> **What needs to be done**: Find the string "picture" in the records. Copy every line it appears in.

> **Supplied information**:
━━━━
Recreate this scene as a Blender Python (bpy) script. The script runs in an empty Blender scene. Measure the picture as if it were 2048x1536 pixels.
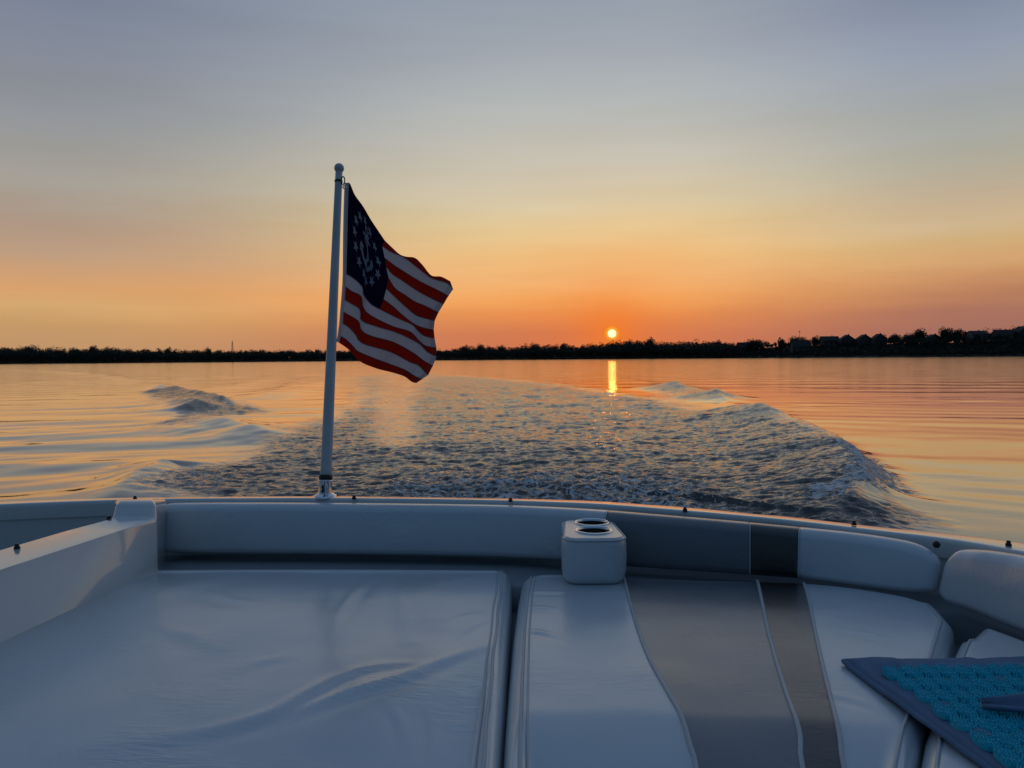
━━━━
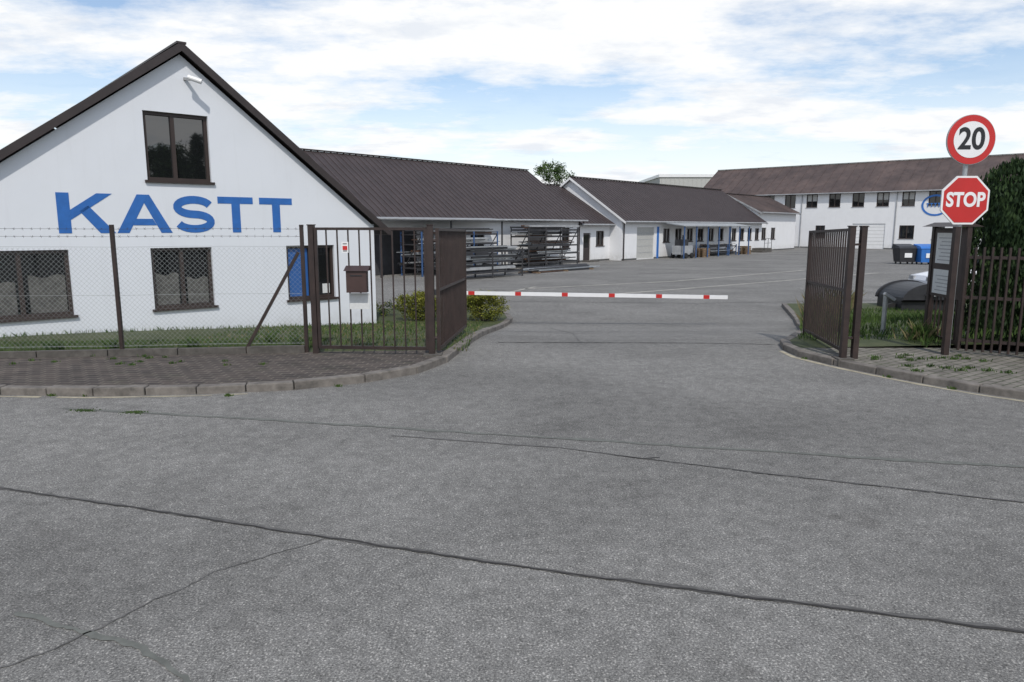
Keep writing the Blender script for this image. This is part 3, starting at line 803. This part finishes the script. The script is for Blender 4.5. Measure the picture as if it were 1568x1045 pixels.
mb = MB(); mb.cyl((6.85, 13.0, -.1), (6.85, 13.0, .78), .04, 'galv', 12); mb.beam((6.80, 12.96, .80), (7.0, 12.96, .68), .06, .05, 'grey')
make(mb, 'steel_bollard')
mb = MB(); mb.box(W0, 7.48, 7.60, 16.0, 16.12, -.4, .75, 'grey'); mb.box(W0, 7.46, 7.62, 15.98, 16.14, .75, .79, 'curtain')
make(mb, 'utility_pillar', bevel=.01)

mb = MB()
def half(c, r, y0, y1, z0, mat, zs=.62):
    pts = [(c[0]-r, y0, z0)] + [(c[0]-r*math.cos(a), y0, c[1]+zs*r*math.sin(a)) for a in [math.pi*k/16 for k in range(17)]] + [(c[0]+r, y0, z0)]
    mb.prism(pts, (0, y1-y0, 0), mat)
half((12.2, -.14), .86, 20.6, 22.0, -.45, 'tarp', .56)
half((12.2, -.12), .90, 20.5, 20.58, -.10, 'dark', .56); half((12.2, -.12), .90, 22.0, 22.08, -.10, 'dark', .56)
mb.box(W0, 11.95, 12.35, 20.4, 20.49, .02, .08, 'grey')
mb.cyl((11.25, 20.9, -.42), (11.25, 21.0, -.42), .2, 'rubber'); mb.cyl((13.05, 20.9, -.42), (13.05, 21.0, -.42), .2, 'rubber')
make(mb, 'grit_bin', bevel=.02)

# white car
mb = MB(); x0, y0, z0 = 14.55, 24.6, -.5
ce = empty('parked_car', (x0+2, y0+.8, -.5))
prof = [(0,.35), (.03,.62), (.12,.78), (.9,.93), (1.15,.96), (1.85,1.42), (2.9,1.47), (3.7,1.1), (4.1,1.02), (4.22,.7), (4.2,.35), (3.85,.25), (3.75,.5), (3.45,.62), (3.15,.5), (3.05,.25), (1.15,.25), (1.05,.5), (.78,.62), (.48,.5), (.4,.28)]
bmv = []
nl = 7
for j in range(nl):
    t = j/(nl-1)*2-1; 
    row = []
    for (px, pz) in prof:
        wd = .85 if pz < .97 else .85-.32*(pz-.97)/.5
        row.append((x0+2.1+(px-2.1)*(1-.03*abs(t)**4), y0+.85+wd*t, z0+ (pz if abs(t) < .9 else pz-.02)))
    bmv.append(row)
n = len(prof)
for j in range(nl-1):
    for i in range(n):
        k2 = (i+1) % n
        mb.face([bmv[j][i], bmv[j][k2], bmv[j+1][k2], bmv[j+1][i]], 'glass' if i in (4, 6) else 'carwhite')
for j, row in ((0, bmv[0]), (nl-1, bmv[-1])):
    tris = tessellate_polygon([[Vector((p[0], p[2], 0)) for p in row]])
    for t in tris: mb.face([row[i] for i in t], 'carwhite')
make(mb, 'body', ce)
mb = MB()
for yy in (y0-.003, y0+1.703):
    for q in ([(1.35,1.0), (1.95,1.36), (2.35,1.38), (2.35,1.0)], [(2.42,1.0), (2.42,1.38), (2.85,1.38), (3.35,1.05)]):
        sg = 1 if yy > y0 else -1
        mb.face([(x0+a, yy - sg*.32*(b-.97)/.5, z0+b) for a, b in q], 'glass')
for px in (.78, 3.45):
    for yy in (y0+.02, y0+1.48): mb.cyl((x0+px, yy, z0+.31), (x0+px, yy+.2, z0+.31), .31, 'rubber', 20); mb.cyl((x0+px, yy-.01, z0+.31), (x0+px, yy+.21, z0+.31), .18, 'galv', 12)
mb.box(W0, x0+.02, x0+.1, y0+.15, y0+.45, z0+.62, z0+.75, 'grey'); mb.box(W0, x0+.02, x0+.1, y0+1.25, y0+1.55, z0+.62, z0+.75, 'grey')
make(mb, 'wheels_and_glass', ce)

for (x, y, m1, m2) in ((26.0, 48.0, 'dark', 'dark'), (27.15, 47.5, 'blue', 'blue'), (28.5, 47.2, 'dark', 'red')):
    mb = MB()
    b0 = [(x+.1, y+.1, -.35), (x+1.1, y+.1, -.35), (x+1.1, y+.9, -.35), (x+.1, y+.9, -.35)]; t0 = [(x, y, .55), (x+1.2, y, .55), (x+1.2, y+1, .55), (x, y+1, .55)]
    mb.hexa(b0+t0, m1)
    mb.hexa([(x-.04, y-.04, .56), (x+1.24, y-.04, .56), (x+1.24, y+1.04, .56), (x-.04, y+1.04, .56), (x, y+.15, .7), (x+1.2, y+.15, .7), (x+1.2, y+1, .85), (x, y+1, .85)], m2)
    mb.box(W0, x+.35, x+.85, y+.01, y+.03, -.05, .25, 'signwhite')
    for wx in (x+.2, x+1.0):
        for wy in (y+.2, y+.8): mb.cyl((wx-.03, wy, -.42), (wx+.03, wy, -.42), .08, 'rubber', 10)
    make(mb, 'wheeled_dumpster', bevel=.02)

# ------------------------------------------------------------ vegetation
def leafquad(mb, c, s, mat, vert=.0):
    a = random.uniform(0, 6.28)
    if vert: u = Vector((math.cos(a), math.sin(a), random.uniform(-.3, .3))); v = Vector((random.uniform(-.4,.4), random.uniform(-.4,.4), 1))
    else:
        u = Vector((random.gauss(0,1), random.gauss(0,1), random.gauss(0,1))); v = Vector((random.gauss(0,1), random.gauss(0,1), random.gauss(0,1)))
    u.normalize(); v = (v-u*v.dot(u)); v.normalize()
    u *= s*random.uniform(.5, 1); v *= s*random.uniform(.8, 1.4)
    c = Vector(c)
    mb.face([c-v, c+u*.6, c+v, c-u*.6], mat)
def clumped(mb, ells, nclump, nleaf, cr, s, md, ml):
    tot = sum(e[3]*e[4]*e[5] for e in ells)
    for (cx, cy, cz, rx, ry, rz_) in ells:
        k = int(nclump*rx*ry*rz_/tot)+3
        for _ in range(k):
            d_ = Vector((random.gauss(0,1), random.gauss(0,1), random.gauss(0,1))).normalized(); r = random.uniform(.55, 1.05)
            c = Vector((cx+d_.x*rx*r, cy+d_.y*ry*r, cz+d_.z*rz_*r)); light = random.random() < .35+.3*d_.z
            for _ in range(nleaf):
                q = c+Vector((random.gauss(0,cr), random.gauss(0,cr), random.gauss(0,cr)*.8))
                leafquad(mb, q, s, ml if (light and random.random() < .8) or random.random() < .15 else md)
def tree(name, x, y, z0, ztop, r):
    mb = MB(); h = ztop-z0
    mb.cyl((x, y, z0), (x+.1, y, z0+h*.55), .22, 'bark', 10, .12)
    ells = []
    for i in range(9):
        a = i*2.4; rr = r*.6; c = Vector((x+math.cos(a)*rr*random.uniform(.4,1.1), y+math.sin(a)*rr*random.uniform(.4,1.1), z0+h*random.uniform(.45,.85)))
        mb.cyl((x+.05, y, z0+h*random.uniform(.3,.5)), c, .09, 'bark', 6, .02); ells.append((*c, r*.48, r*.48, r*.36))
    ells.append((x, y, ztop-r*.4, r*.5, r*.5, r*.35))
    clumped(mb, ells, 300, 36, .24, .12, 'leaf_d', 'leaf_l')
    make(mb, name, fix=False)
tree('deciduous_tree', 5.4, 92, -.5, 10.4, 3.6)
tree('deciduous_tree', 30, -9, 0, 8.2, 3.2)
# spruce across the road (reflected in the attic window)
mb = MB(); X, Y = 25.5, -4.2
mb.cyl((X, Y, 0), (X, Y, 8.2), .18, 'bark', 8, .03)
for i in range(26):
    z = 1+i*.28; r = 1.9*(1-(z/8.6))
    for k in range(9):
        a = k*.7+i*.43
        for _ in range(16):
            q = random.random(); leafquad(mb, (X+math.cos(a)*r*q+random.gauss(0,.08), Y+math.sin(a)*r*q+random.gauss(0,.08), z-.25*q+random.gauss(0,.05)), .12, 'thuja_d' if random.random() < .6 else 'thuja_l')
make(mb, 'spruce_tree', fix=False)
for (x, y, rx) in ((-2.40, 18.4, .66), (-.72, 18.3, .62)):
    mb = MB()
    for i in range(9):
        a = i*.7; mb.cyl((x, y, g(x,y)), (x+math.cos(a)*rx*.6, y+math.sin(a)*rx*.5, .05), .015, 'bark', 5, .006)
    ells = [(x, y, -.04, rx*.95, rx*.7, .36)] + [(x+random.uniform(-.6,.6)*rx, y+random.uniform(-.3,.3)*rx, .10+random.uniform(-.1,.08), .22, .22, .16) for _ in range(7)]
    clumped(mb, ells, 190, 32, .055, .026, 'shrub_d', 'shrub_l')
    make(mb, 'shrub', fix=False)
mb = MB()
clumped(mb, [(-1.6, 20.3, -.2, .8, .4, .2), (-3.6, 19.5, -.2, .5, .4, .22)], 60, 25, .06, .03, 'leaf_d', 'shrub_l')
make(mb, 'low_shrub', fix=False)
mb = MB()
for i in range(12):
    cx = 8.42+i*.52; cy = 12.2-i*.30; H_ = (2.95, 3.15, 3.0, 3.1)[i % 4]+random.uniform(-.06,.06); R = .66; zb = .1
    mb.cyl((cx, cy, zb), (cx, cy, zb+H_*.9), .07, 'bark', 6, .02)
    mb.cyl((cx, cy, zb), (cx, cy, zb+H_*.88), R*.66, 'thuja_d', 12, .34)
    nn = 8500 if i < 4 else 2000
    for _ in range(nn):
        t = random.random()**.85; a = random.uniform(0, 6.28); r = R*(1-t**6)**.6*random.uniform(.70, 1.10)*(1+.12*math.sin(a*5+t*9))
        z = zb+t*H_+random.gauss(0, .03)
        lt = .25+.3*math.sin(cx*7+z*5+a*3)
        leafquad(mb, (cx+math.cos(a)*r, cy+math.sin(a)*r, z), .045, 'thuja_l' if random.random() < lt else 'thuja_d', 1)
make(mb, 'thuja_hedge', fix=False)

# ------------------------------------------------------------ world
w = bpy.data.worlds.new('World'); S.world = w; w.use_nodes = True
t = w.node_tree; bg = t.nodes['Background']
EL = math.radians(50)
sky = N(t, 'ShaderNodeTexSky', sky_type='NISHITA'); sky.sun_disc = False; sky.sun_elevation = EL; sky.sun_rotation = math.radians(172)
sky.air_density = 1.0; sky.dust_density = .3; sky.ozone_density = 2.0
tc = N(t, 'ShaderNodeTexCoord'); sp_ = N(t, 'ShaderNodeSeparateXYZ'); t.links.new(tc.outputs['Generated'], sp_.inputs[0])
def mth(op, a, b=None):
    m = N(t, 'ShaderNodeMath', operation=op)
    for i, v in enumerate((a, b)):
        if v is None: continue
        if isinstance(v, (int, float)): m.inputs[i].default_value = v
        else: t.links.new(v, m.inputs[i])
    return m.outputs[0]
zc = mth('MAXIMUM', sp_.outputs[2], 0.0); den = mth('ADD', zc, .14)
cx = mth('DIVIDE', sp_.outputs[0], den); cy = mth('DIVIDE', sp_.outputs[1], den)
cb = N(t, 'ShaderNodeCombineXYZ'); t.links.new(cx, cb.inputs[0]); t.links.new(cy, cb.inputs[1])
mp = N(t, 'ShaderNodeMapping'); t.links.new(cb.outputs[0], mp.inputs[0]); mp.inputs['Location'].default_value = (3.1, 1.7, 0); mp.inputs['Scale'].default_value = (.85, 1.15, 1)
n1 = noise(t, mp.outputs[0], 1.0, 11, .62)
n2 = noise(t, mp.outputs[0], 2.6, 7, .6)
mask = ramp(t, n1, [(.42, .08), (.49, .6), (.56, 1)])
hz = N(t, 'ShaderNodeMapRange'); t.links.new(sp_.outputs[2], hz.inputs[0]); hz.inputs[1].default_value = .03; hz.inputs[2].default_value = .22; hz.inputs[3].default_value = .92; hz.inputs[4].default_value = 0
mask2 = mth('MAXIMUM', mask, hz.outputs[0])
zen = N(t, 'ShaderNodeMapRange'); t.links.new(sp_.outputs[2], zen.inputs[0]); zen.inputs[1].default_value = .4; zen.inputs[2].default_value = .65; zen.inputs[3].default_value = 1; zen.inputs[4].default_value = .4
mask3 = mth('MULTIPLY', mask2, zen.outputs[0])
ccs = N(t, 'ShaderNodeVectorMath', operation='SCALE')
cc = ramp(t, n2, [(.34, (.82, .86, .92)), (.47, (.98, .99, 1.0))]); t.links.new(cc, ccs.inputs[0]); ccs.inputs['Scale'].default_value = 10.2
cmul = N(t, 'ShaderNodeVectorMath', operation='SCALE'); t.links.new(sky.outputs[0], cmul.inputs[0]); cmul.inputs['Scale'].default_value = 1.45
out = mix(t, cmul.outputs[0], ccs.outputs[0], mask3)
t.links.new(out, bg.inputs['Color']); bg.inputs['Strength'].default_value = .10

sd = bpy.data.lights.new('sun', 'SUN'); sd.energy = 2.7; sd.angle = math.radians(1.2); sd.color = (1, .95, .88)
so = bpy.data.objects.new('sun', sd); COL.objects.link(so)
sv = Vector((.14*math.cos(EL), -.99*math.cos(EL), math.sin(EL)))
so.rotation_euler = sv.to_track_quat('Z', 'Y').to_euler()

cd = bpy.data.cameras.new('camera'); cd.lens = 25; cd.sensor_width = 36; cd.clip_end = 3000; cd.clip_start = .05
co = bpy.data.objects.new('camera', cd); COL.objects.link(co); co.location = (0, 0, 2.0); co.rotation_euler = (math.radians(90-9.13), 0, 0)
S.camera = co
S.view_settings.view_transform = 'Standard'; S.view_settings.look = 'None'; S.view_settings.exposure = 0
━━━━
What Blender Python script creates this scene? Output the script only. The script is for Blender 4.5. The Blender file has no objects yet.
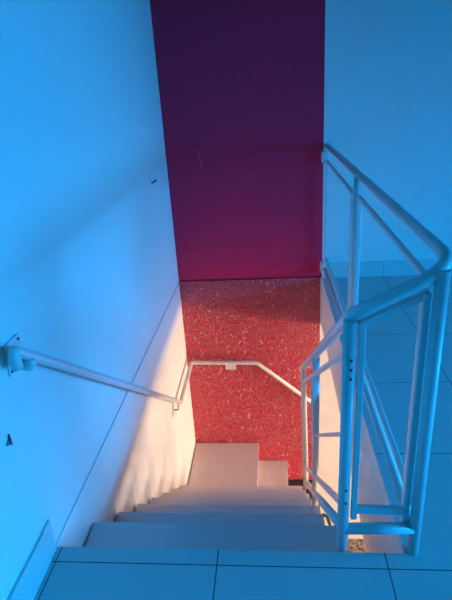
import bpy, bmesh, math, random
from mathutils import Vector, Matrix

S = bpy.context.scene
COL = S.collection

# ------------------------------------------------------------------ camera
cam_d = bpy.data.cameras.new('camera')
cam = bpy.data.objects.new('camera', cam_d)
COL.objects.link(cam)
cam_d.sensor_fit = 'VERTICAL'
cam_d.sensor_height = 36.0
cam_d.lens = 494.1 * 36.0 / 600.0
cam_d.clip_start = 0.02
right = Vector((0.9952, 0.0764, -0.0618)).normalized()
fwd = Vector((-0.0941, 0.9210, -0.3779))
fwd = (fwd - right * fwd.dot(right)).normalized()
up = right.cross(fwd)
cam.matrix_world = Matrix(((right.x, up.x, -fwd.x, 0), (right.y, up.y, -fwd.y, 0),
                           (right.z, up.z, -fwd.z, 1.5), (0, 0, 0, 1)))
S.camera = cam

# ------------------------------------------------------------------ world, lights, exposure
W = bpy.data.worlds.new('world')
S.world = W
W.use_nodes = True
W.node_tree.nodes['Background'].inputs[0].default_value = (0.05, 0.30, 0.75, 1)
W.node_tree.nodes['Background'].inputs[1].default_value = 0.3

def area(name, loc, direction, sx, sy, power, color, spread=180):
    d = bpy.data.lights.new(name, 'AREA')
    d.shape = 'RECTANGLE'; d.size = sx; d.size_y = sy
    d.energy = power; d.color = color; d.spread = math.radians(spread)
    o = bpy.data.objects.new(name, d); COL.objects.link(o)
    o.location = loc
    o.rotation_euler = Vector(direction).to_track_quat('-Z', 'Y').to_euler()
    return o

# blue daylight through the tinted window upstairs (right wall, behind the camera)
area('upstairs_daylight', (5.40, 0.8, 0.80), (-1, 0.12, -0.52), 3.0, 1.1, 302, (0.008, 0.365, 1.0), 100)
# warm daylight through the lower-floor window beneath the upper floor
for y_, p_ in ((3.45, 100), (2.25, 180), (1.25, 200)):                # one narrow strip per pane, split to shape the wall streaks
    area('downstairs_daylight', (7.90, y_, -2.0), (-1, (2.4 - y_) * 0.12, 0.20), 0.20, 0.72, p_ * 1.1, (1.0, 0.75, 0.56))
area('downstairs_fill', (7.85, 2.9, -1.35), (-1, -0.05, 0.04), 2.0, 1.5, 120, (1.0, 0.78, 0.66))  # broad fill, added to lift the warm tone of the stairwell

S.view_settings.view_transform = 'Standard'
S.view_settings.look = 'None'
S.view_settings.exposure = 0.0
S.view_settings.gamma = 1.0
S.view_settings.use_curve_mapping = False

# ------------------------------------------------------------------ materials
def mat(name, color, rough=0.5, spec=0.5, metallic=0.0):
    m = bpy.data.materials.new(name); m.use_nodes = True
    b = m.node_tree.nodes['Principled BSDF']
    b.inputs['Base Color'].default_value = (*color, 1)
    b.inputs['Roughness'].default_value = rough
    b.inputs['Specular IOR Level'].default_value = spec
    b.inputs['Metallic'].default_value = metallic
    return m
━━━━
> **Task solution**:
Recreate this scene as a Blender Python (bpy) script. The script runs in an empty Blender scene. Measure the picture as if it were 2048x1536 pixels.
Keep writing the Blender script for this image. This is part 3, starting at line 803. This part finishes the script. The script is for Blender 4.5. Measure the picture as if it were 1568x1045 pixels.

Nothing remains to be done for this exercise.